(begin)

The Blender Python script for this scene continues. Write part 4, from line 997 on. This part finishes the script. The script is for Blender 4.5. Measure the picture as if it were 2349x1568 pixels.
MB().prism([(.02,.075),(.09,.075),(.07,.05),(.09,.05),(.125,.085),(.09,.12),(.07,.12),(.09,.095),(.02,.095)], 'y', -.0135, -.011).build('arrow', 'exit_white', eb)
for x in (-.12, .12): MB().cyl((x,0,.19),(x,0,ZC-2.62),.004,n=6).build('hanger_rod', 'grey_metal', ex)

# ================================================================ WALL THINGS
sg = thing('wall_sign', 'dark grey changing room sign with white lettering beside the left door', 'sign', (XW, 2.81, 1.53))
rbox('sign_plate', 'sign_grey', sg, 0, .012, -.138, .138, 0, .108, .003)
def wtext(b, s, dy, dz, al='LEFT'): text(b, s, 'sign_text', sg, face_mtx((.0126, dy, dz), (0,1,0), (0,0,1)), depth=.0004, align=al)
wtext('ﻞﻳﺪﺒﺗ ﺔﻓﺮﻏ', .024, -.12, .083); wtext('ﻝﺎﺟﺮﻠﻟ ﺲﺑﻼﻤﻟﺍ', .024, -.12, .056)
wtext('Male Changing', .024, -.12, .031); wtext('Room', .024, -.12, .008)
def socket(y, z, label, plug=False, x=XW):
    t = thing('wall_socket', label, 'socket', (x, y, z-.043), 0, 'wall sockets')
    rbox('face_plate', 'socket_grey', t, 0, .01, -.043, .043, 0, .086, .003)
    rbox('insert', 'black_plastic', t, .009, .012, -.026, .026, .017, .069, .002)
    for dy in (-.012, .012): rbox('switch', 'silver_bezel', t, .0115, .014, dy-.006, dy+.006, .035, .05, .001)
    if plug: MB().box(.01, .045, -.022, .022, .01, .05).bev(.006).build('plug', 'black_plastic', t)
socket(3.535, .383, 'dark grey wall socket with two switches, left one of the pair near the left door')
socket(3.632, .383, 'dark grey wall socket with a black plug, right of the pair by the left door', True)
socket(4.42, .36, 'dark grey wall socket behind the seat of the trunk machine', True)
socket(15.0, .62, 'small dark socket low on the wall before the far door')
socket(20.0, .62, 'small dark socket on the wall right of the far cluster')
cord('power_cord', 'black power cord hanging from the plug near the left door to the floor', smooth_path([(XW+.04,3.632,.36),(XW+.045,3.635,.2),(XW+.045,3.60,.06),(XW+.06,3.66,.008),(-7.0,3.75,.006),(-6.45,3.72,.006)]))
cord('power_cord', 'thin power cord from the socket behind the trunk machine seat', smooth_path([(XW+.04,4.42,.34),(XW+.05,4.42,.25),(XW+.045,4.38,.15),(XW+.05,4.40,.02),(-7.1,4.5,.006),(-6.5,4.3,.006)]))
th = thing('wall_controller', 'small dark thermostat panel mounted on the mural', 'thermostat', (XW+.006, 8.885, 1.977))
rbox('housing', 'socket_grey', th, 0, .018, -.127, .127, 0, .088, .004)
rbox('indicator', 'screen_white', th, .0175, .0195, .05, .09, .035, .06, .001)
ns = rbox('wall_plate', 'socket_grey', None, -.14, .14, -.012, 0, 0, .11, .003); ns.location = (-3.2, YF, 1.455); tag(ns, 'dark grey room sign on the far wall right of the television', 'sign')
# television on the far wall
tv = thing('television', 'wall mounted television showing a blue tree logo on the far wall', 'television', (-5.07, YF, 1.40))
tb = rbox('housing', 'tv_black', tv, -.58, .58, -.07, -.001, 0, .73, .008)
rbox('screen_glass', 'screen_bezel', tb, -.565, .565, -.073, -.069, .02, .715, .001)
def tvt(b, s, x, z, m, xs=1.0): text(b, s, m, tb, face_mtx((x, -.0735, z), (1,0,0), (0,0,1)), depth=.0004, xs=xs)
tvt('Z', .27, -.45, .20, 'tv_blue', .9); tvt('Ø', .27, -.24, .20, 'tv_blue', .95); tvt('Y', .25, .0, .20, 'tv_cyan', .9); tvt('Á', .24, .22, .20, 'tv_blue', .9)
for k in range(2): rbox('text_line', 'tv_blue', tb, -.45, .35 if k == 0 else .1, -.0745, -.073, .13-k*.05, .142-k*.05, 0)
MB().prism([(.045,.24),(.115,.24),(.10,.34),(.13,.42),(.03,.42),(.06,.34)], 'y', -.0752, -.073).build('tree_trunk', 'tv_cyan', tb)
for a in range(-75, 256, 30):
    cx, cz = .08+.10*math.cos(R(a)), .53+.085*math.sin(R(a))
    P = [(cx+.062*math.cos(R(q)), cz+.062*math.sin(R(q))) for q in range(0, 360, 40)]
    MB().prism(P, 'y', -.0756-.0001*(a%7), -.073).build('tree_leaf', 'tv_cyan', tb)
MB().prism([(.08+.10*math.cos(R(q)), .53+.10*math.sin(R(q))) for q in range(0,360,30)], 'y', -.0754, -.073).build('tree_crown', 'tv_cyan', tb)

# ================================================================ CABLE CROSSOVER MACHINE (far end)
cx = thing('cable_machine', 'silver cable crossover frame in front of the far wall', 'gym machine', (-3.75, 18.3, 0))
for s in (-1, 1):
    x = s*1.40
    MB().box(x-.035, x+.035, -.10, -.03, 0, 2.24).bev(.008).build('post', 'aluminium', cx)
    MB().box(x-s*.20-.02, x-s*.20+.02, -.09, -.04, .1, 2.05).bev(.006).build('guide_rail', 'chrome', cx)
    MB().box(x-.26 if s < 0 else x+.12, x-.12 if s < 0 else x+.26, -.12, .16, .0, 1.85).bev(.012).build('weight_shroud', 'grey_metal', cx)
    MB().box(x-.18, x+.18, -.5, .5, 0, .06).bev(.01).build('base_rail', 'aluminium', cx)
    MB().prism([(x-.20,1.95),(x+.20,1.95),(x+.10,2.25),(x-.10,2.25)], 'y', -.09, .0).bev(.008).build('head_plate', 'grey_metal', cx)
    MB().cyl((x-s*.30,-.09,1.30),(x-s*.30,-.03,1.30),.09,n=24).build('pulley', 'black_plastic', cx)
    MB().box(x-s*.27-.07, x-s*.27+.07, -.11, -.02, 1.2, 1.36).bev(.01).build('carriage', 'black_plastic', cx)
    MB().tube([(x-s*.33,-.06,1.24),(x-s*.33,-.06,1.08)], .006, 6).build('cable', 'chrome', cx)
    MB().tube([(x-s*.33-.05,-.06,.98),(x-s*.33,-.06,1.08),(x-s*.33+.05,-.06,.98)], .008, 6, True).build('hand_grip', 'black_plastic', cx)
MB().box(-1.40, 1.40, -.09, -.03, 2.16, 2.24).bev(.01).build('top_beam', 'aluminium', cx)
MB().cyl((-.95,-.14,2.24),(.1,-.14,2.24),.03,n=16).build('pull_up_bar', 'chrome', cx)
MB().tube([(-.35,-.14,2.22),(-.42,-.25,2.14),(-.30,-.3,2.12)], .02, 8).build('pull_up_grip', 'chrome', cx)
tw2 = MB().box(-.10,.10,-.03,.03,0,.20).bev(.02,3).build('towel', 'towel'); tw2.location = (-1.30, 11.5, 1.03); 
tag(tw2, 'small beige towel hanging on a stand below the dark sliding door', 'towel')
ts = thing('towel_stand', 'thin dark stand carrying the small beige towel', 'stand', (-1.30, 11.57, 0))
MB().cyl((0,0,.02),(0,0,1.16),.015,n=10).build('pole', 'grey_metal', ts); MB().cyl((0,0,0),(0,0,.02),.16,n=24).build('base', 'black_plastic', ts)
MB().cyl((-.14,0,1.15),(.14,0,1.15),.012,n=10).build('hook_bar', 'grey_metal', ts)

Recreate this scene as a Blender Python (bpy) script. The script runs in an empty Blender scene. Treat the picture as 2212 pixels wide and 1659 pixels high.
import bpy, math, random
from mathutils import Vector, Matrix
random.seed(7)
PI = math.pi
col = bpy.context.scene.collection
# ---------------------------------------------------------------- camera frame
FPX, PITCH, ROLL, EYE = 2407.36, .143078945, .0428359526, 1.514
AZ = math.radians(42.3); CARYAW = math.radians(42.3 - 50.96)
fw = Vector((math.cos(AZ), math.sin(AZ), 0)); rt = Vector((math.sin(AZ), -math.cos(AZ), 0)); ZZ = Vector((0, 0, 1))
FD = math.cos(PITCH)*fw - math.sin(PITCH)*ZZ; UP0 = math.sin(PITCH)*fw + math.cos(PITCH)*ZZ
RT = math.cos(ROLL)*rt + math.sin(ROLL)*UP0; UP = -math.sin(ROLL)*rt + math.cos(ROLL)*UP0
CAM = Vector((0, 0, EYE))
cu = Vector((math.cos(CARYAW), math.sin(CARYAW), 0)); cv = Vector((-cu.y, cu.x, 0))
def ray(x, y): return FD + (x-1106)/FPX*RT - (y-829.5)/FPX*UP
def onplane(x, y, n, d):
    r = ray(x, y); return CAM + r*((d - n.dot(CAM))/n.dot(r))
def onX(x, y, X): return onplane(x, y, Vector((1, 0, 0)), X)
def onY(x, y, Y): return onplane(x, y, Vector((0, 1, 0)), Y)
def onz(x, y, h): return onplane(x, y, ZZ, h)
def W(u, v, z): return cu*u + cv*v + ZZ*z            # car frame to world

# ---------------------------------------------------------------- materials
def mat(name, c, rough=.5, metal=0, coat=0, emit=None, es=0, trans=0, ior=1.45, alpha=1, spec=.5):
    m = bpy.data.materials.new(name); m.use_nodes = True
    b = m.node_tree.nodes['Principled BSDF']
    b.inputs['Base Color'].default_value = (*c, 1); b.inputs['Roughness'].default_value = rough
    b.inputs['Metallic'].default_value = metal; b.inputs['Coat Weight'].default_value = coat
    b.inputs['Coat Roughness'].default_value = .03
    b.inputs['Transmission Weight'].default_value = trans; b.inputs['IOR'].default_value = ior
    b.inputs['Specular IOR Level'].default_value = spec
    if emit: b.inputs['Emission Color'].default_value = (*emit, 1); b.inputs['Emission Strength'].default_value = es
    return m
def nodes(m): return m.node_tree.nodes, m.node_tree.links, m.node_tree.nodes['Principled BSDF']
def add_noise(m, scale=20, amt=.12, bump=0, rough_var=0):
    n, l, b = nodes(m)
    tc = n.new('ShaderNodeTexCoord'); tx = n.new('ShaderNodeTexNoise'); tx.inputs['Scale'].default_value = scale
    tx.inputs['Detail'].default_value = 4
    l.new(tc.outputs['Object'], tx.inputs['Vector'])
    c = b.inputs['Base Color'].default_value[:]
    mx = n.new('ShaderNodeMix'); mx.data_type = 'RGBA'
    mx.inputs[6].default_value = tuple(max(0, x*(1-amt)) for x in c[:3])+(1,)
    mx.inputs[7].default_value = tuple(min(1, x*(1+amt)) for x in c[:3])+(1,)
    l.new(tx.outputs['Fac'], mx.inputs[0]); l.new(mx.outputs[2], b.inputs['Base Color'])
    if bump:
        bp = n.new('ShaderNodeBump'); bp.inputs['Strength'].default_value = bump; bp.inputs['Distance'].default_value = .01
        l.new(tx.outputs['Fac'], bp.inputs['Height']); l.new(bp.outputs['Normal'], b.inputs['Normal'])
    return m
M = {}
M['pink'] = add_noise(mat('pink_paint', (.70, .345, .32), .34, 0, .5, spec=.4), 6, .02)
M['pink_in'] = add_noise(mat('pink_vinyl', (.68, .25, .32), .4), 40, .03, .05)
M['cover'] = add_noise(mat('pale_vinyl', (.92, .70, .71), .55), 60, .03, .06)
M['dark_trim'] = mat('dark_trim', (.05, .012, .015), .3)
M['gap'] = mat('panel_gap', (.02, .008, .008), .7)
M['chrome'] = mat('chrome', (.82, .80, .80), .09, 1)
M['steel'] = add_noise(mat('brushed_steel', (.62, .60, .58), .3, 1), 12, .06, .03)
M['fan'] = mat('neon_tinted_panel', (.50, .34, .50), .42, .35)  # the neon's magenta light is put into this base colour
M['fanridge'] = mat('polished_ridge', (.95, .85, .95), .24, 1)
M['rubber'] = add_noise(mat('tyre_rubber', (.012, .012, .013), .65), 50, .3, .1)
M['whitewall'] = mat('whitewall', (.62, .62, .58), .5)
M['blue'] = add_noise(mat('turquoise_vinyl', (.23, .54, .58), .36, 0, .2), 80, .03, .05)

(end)

#### [EXERCISE AIM]
Start with the line that contains "Recreate this scene" and end with the line that contains "def W(u, v, z): return"; give those lines again exactly, and no others.

#### [SOLVED EXERCISE]
Recreate this scene as a Blender Python (bpy) script. The script runs in an empty Blender scene. Treat the picture as 2212 pixels wide and 1659 pixels high.
import bpy, math, random
from mathutils import Vector, Matrix
random.seed(7)
PI = math.pi
col = bpy.context.scene.collection
# ---------------------------------------------------------------- camera frame
FPX, PITCH, ROLL, EYE = 2407.36, .143078945, .0428359526, 1.514
AZ = math.radians(42.3); CARYAW = math.radians(42.3 - 50.96)
fw = Vector((math.cos(AZ), math.sin(AZ), 0)); rt = Vector((math.sin(AZ), -math.cos(AZ), 0)); ZZ = Vector((0, 0, 1))
FD = math.cos(PITCH)*fw - math.sin(PITCH)*ZZ; UP0 = math.sin(PITCH)*fw + math.cos(PITCH)*ZZ
RT = math.cos(ROLL)*rt + math.sin(ROLL)*UP0; UP = -math.sin(ROLL)*rt + math.cos(ROLL)*UP0
CAM = Vector((0, 0, EYE))
cu = Vector((math.cos(CARYAW), math.sin(CARYAW), 0)); cv = Vector((-cu.y, cu.x, 0))
def ray(x, y): return FD + (x-1106)/FPX*RT - (y-829.5)/FPX*UP
def onplane(x, y, n, d):
    r = ray(x, y); return CAM + r*((d - n.dot(CAM))/n.dot(r))
def onX(x, y, X): return onplane(x, y, Vector((1, 0, 0)), X)
def onY(x, y, Y): return onplane(x, y, Vector((0, 1, 0)), Y)
def onz(x, y, h): return onplane(x, y, ZZ, h)
def W(u, v, z): return cu*u + cv*v + ZZ*z            # car frame to world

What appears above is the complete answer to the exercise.